I eventually worked out that a bold, rapid stroke was better than an accurate one, and changed the way I approached the brush. This helped a lot, but the controls are far from intuitive and more than a bit oversensitive. My concern is that this may put off the very people who should really be embracing Okami this time around. After all, there are a lot of Wii owners out there who have grown bored of Wii Fit and finished Mario, and are looking for something else with some meat to pass the time.

This would be a shame, nay, a tragedy, because once you get used to it the brushwork is reasonably manageable, and the rest of the game is as magical as it ever was. Okami takes itself less seriously than Zelda, and while it misses out on some of the epic narrative drive that made The Twilight Princess so enthralling, it makes up for it in quirky laughs, surprisingly ribald humour and sheer, irresistible charm. Your constant companion, an egomaniacal, worryingly randy bug called Issan, gets the lion’s share of the funny lines, but the drunken, cowardly samurai, Susano, and the peculiar metrosexual warrior Waka, are equally fabulous creations. The game’s mix of epic questing and small scale side quests is similar in balance to Legend of Zelda: The Wind Waker or Ocarina of Time, and every bit as appealing. The whole thing has a brilliant, good times vibe.

The more you play Okami, the more you grow to love it, and the more you won’t be able to stop. You’ll enter an area to find it covered in an evil smog and patrolled by monkey-like demons, and you’ll find it hard to rest until you’ve cleared away the corruption, filled the gushing streams, bought the cherry blossom back into bloom, fed the little critters knocking around and discovered your next brush technique. While the control issues noted will affect your experience of combat, fighting really isn’t the be all and end all of this game. Gritting your teeth through the odd mass scrap or boss battle is a small price to pay for an adventure of this quality.

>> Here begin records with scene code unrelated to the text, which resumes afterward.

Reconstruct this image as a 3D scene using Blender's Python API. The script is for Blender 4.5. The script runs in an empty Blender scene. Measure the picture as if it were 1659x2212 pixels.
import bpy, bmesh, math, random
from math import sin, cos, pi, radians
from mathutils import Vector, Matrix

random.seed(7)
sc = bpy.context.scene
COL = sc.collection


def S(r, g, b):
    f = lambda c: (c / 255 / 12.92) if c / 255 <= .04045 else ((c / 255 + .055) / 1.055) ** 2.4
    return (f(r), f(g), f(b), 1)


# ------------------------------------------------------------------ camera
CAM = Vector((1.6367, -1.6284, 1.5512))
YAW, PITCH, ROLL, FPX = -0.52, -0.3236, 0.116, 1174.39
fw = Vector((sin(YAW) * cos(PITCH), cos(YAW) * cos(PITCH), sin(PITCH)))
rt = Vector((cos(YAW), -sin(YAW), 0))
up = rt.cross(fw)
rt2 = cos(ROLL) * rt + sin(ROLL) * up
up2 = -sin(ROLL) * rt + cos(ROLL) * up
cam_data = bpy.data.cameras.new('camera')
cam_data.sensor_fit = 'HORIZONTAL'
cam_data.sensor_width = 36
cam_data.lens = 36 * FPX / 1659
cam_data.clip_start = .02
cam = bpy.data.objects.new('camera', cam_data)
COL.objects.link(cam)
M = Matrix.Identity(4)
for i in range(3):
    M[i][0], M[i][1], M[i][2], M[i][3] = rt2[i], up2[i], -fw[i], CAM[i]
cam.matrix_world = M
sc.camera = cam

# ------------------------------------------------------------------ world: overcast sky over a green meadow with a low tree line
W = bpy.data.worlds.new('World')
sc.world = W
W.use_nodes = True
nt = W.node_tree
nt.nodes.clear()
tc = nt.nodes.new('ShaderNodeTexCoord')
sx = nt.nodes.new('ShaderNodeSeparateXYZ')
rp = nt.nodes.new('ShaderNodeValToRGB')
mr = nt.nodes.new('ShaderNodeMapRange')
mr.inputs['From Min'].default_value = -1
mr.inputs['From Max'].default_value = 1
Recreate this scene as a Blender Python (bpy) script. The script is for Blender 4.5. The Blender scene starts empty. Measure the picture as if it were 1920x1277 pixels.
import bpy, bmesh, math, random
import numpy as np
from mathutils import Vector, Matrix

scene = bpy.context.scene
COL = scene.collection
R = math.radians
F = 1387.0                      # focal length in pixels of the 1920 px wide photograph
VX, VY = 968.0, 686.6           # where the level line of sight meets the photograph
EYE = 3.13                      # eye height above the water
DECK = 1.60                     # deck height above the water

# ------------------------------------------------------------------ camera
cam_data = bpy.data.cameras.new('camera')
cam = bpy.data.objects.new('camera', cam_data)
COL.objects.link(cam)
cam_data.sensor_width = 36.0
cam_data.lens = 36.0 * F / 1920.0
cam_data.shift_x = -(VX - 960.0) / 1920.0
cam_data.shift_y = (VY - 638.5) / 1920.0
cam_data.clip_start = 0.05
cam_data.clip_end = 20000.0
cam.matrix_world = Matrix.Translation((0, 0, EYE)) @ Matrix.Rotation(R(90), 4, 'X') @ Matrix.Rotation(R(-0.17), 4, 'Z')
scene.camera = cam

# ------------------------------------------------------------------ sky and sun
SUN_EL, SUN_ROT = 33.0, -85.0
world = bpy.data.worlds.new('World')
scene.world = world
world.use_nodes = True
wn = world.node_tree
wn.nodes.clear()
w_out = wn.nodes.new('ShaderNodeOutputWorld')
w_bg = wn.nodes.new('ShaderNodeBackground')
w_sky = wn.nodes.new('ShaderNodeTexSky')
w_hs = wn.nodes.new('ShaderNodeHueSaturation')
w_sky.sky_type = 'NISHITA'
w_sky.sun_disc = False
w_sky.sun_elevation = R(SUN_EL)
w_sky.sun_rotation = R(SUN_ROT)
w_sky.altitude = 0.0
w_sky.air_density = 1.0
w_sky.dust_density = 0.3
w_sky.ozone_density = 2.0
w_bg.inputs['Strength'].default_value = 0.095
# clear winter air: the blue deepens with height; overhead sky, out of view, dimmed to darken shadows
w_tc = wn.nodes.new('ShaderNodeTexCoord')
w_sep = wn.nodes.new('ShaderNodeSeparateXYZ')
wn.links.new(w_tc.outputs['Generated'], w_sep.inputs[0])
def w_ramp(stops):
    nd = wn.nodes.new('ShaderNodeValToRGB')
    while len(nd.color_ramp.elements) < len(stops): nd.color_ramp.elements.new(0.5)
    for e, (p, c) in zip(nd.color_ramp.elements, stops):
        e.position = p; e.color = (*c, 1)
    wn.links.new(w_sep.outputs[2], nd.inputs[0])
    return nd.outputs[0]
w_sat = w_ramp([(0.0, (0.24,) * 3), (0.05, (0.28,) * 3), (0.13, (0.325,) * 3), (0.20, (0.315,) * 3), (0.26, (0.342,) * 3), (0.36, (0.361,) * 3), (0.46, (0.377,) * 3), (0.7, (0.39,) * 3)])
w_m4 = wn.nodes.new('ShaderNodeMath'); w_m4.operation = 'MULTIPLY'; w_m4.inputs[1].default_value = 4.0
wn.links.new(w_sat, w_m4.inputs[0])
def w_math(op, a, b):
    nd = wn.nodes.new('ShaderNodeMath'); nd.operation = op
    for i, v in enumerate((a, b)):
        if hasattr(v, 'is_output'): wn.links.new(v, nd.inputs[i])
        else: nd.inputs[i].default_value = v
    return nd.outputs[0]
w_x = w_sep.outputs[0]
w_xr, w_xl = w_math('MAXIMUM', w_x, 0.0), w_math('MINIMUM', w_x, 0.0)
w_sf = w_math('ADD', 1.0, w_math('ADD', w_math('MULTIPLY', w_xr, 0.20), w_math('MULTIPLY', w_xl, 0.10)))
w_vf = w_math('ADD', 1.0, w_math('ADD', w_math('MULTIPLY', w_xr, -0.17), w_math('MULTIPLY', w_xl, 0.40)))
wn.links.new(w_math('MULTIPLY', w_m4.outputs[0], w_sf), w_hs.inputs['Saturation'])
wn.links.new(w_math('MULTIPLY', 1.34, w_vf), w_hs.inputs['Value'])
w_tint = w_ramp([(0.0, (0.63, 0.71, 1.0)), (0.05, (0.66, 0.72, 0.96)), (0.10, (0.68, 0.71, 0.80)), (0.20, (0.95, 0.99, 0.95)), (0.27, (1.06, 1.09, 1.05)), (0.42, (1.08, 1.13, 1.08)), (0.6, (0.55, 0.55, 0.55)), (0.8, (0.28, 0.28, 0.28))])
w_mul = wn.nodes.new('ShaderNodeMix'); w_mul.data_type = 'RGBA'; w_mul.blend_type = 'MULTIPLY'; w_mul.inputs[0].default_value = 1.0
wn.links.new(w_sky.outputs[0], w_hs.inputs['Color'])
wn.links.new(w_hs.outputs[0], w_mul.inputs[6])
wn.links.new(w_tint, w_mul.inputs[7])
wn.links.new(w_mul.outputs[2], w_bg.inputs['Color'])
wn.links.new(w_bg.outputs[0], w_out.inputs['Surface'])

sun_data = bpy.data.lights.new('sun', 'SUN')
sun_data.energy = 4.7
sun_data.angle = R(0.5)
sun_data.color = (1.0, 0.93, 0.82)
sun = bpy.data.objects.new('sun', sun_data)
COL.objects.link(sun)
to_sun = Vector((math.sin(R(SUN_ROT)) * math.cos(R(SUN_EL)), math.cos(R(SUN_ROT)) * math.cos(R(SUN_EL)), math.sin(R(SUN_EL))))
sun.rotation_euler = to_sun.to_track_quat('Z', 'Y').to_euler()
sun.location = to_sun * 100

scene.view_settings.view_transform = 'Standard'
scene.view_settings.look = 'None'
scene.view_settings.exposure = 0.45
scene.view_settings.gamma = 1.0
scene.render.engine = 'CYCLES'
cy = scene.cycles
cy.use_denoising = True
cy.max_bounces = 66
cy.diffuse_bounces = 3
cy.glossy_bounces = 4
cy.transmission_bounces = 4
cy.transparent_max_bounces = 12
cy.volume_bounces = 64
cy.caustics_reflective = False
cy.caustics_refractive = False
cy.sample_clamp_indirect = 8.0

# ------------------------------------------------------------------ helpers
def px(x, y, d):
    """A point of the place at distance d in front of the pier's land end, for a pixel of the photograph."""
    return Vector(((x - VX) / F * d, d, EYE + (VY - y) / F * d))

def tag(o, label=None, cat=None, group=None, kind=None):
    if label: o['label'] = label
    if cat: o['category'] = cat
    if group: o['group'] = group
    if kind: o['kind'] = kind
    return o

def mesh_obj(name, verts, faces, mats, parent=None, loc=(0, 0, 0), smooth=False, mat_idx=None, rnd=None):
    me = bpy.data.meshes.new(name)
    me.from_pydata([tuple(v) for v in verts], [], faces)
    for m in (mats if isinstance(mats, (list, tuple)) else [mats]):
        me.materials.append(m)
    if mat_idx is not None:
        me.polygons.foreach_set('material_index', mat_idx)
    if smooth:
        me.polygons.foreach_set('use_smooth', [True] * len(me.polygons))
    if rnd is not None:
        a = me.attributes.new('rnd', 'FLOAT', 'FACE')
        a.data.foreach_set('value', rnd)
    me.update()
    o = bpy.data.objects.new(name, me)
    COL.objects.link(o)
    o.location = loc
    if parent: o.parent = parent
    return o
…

Okami offers you a rich and beautiful world, and a genuinely – how should I put this? – ‘unique’ take on a classic Japanese story. If you played through the PS2 original then I wouldn’t suggest coughing up for the new Wii version (and cheapskates still in possession of the Sony console might note that you can get the earlier version at a bargain basement price). If you haven’t, however, then don’t make the same mistake this time around. Okami Wii might not be all that we wished for, but it’s still one of the strongest long-term titles on the console.


Controlling the brush with the Wii remote isn’t all we hoped for, but otherwise this is a brighter and even more beautiful Okami, and one of the best experiences to be had on Wii.